Wednesday, February 01, 2006

Johnny Hartman

It is a rainy evening in sunny California, and I am catching a cold, but my mood warmed driving home a few hours ago when I heard Johnny Hartman on KCSM, the local public jazz radio station. KCSM is in the middle of a pledge drive, and one of the gifts available for contributors is the wonderful compilation Hartman for Lovers. (Amazon, iTunes)

Johnny Hartman recorded on a number of labels from the 1950s through the 1970s (complete discography), but 3 sessions for Impulse secured Johnny Hartman’s lush and velvety voice as one of the great ones of the century.

The first Johnny Hartman song I ever heard was from the first Impulse recording. In 1963, Johnny Hartman joined the legendary tenor saxophonist John Coltrane to create John Coltrane & Johnny Hartman. (Amazon, iTunes) Trane was an adventurous improvisational jazz musician, but he had a special ability when it came to the ballad. His 1960 My Favorite Things (Amazon, n/a on iTunes) is seminal in jazz history, and that high standard is matched on his collaboration with Johnny.

Backed by Trane’s quartet (McCoy Tyner on piano, Jimmy Garrison on bass and Elvin Jones on drums), Hartman’s baritone and Coltrane’s tenor sax interplay perfectly in smooth and seductive harmony. The pacing is slow, the band is completely in sync and the material is stunning. Each song is highlight.

Later that year Hartman re-entered the studio and was joined by guests Kenny Burrell on guitar and Illinois Jacquet on tenor sax for I Just Dropped by to Say Hello. (Amazon, iTunes) This is another full album of vocal jazz at its best. The feeling is intimate and the music is tight. Listen to: "Sleepin' Bee", "Stairway to the Stars" and the title track.

In 1964, Hartman and his quintet recorded again and their talents shine for the first half of The Voice That Is! (Amazon, iTunes). "My Ship", "These Foolish Things", and "It Never Entered My Mind" showcase Hartman breath-taking talent. But, for the second half of the album, Hartman is joined by a few more instruments and the effort suffers from weaker material.

Hartman sung more than ballads, and you get a taste of this on Unforgettable (Amazon, iTunes). Standouts are "Ain't Misbeahavin", "Almost Like Being in Love" and "The More I See You." He also could handle songs Sinatra made famous. They are hard to find, but his versions of "Old Black Magic" and "Fly Me to the Moon" are worth the effort.
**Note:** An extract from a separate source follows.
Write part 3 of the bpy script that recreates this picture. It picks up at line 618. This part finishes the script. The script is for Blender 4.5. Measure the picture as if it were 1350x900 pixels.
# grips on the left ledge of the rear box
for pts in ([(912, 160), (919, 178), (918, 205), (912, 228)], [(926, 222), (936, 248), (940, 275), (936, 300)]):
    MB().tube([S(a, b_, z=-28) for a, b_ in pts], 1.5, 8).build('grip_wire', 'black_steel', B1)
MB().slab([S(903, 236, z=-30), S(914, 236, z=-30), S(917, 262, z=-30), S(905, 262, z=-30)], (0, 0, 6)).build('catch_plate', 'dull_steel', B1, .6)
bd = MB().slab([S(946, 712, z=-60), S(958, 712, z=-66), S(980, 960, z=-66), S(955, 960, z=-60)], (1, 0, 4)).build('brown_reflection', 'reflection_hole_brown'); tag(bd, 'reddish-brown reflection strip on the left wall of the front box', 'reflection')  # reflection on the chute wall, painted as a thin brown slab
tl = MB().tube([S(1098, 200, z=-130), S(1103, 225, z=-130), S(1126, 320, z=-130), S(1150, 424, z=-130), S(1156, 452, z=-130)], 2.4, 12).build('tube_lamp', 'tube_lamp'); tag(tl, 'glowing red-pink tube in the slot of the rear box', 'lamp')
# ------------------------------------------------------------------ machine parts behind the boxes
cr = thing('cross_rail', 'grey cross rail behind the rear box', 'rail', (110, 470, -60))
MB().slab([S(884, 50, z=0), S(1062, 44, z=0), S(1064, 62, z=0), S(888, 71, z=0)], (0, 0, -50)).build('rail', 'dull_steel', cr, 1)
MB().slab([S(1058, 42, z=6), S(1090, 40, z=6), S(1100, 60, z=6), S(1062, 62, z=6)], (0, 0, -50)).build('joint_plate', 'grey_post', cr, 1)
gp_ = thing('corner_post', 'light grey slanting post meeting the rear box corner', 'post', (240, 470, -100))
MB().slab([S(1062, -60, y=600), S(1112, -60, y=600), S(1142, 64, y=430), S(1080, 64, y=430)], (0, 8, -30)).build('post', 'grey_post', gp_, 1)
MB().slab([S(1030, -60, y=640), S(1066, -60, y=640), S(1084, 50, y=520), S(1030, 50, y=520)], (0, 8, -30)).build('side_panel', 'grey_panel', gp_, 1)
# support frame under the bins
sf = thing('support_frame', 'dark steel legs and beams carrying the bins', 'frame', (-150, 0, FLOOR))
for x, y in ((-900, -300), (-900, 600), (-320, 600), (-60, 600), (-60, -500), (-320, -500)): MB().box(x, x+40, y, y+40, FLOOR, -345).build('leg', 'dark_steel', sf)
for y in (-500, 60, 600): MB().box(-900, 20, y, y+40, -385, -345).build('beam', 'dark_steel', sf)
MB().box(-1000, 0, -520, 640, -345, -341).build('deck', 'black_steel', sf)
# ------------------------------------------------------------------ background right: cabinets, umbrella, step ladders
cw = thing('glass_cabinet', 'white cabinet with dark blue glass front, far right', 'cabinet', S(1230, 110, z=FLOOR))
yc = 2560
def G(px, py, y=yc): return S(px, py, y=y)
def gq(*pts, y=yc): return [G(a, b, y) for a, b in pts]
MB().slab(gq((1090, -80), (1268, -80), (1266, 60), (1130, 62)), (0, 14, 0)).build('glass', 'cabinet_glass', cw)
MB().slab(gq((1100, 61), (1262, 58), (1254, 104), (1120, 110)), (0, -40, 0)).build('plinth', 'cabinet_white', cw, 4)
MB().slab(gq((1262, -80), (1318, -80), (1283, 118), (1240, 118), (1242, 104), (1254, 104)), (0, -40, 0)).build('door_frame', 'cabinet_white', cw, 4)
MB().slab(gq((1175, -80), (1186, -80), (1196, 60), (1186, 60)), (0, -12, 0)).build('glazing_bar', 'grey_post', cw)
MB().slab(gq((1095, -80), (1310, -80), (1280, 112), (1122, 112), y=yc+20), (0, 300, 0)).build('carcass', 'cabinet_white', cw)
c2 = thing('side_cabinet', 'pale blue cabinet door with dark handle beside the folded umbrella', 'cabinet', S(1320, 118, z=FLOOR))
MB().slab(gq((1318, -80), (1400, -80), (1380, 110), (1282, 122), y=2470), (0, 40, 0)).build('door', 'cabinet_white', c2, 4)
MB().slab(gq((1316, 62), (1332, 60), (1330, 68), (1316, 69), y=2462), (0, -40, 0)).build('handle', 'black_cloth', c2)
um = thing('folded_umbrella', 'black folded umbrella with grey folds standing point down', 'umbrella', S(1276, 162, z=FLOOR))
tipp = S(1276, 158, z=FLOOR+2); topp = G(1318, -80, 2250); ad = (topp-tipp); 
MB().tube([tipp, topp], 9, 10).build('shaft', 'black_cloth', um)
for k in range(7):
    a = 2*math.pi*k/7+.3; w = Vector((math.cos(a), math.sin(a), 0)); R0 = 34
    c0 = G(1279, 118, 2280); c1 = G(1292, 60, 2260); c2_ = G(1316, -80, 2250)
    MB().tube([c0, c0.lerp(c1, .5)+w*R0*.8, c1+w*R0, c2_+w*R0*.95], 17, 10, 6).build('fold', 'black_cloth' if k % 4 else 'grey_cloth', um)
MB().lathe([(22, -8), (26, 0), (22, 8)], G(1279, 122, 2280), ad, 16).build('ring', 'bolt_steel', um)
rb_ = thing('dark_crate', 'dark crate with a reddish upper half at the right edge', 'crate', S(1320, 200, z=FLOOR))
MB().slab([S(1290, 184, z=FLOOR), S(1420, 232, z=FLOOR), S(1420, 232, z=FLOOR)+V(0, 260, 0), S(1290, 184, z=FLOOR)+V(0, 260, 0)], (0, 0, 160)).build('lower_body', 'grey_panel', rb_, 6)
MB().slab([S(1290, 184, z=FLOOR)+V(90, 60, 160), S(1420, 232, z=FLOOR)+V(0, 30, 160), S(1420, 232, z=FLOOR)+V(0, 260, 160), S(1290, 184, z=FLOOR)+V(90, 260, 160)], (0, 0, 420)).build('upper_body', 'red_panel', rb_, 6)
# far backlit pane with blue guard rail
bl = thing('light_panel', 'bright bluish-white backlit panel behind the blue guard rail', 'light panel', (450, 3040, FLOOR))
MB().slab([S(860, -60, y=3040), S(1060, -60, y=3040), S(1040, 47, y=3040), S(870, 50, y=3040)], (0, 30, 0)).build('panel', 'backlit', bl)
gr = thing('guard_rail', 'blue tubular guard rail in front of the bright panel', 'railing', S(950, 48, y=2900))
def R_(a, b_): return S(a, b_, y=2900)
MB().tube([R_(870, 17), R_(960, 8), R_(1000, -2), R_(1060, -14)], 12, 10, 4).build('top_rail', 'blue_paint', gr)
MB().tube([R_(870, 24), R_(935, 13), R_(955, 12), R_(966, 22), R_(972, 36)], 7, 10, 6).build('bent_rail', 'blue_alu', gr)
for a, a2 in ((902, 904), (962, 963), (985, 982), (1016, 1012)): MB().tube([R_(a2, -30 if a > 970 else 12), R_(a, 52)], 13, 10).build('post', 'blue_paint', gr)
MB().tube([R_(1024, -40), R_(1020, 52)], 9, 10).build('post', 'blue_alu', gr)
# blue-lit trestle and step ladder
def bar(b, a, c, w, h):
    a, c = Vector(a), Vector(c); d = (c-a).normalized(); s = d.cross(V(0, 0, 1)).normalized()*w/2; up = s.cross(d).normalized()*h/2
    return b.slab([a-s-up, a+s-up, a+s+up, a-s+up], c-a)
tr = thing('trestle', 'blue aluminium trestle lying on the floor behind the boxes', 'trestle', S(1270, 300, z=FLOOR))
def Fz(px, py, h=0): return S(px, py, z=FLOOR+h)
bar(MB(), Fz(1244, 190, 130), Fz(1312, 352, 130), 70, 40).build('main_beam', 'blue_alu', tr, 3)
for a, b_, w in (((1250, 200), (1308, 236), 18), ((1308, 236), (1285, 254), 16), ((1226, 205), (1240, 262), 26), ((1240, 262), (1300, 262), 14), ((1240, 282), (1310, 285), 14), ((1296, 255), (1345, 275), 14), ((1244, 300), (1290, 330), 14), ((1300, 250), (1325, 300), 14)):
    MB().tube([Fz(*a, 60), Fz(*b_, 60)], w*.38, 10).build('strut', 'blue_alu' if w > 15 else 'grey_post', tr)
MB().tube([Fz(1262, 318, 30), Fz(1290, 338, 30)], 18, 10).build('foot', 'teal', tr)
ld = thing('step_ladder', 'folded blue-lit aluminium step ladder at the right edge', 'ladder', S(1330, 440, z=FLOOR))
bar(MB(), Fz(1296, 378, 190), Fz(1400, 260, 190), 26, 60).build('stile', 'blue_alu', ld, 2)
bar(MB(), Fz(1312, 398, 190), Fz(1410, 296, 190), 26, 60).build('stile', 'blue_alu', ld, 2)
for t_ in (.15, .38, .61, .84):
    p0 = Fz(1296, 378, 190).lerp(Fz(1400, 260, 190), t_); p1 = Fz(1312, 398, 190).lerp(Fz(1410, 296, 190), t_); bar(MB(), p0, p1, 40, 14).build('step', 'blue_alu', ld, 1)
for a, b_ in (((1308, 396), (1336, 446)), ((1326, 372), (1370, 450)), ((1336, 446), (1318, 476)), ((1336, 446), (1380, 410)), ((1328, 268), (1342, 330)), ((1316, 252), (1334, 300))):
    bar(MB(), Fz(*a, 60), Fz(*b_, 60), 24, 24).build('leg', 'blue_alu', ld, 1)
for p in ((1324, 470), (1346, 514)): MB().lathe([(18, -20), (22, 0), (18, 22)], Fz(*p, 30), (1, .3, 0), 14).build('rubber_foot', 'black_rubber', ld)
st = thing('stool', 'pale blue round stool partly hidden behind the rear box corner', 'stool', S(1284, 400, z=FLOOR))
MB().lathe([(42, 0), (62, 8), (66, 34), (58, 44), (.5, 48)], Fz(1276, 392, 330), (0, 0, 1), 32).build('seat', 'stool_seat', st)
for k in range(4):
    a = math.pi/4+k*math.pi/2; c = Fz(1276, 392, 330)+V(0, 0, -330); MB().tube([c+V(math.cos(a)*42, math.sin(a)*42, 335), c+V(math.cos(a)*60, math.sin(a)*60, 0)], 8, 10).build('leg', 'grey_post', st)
And, his sense of timing was perfect and never more evident than in the charming "I Could Write a Book."

Sadly, Hartman did not achieve widespread recognition until after his death in 1983. But, the great balladeer did leave us with an amazing (though too small) catalog of recordings. Hartman for Lovers draws heavily from his best albums (with 10 songs from the 3 intimate Impulse sessions), and is highly recommended. (Amazon, iTunes)

Additional links: Johnny Hartman’s NPR Jazz Profile, the NPR Basic Jazz Record Library entry for John Coltrane & Johnny Hartman (5:16, Real Audio)


At 7:38 PM, Anonymous rainbowwig said...

Right on! Nice review of the essentials. Love the man's music.